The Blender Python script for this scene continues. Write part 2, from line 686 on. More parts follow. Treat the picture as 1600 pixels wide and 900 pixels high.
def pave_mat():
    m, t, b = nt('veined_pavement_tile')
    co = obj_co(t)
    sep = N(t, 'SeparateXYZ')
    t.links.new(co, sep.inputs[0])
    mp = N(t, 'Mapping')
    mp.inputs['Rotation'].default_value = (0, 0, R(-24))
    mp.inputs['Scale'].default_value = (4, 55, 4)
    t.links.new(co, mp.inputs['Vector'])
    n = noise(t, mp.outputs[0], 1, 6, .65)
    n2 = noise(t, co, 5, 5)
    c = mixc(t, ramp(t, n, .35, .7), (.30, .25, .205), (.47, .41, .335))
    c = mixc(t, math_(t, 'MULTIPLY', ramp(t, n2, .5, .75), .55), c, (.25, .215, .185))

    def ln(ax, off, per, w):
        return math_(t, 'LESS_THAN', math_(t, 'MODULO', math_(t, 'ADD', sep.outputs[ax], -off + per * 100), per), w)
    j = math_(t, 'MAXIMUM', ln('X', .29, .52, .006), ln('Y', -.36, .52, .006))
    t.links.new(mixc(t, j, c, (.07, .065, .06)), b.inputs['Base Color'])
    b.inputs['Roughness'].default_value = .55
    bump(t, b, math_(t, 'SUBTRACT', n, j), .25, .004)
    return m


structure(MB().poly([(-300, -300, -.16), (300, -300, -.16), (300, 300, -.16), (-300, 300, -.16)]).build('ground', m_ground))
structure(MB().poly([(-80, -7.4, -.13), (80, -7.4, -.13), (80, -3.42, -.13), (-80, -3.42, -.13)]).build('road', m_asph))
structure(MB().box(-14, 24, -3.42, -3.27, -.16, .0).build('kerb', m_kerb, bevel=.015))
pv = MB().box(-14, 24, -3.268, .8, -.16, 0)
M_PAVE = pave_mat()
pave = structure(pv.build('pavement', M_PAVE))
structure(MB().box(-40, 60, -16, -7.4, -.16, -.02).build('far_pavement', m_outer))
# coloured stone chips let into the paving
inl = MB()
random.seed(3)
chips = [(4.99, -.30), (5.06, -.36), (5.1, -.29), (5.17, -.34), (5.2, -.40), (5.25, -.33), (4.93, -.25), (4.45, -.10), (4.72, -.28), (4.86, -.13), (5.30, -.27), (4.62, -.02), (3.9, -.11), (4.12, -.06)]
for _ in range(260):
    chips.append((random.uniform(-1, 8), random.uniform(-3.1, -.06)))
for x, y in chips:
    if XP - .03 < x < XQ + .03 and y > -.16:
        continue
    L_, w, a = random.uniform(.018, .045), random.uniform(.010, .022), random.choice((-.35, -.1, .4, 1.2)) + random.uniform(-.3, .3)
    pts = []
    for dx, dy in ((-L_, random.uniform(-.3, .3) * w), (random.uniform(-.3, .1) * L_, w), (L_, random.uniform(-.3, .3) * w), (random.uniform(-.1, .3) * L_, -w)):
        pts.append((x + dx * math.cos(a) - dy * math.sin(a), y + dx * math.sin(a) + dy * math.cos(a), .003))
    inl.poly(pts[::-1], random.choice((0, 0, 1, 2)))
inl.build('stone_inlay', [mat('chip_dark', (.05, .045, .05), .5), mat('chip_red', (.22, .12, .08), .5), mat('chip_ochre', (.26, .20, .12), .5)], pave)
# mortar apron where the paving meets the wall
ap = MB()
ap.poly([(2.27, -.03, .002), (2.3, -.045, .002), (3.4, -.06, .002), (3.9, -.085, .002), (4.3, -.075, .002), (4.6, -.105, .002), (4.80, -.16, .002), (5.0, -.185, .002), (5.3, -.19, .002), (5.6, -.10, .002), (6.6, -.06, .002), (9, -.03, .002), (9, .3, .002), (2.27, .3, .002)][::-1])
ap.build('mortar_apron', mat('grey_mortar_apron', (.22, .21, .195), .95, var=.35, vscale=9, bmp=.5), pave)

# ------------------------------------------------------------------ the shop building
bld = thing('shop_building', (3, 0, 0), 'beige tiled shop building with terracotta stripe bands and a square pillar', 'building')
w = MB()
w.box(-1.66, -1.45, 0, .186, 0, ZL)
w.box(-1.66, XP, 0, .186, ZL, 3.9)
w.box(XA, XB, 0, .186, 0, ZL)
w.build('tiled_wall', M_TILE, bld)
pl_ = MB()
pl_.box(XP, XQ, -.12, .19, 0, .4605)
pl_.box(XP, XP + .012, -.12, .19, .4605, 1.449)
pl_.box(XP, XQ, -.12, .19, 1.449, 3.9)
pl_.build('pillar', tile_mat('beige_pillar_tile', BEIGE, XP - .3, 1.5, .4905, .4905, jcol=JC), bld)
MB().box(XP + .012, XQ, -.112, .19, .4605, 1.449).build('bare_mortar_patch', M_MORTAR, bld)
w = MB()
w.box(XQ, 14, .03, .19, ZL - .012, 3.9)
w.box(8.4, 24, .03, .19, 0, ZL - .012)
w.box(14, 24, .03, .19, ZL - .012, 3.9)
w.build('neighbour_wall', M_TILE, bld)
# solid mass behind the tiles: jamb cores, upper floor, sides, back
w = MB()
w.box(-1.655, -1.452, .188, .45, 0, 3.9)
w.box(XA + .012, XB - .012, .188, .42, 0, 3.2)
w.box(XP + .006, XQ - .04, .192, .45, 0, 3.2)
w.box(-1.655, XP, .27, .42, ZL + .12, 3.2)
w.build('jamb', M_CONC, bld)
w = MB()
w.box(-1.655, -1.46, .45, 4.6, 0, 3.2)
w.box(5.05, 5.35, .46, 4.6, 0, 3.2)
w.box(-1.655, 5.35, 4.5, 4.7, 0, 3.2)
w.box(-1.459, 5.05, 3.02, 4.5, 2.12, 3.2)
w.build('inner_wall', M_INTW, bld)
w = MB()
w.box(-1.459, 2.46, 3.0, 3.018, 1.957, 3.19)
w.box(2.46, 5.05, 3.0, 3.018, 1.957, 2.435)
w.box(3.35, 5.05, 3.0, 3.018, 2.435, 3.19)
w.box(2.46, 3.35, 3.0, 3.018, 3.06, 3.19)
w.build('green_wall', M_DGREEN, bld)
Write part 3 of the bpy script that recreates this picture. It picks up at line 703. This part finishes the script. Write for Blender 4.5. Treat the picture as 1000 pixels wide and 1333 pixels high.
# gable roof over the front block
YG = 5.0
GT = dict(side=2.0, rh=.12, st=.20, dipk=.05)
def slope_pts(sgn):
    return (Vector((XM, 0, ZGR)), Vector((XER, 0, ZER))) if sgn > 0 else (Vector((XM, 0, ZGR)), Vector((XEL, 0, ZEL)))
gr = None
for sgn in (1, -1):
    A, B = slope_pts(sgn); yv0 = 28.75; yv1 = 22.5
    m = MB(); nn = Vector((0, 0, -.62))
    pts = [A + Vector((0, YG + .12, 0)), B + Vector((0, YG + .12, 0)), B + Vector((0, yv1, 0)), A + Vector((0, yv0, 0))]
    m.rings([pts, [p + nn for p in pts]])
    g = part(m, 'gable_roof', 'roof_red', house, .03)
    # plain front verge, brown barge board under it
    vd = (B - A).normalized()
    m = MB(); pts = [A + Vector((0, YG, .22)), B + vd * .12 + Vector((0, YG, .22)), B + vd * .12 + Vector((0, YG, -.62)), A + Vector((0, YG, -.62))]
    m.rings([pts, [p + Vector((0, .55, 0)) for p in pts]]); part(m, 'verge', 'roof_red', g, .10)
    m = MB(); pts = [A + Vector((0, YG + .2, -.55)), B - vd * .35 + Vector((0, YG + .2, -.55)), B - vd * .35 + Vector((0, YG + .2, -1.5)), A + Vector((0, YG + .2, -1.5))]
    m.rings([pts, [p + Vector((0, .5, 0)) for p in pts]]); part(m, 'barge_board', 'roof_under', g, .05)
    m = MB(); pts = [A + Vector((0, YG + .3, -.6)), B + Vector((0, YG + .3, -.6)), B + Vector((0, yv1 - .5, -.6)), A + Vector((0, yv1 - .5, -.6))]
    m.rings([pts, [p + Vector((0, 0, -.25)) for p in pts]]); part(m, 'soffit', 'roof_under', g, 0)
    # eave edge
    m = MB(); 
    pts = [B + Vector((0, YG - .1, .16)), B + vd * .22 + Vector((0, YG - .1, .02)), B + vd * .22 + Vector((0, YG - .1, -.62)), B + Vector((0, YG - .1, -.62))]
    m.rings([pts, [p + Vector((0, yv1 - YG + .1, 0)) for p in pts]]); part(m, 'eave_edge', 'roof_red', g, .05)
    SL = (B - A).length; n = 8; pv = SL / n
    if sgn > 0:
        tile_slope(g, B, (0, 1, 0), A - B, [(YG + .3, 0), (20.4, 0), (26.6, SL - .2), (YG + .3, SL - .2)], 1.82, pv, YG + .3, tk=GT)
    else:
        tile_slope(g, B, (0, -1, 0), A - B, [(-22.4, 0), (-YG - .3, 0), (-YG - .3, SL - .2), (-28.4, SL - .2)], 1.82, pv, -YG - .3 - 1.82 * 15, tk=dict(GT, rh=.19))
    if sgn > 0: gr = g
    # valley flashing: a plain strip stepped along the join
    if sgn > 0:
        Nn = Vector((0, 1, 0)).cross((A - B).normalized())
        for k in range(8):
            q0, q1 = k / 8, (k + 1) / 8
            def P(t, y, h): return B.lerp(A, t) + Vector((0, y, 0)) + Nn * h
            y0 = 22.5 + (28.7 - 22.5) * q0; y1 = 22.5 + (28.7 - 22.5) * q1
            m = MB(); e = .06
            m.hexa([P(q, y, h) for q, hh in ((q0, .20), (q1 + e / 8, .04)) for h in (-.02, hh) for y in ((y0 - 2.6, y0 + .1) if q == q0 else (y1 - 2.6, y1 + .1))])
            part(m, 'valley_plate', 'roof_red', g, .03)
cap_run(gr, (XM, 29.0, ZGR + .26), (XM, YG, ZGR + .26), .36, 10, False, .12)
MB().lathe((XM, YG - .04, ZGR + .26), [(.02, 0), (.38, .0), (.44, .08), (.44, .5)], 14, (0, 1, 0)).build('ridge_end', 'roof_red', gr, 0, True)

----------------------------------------

Exercise:
Give back exactly the lines from the beginning of the records through the line containing "(.25, .215, .185))", and only those.

Expected answer:
The Blender Python script for this scene continues. Write part 2, from line 686 on. More parts follow. Treat the picture as 1600 pixels wide and 900 pixels high.
def pave_mat():
    m, t, b = nt('veined_pavement_tile')
    co = obj_co(t)
    sep = N(t, 'SeparateXYZ')
    t.links.new(co, sep.inputs[0])
    mp = N(t, 'Mapping')
    mp.inputs['Rotation'].default_value = (0, 0, R(-24))
    mp.inputs['Scale'].default_value = (4, 55, 4)
    t.links.new(co, mp.inputs['Vector'])
    n = noise(t, mp.outputs[0], 1, 6, .65)
    n2 = noise(t, co, 5, 5)
    c = mixc(t, ramp(t, n, .35, .7), (.30, .25, .205), (.47, .41, .335))
    c = mixc(t, math_(t, 'MULTIPLY', ramp(t, n2, .5, .75), .55), c, (.25, .215, .185))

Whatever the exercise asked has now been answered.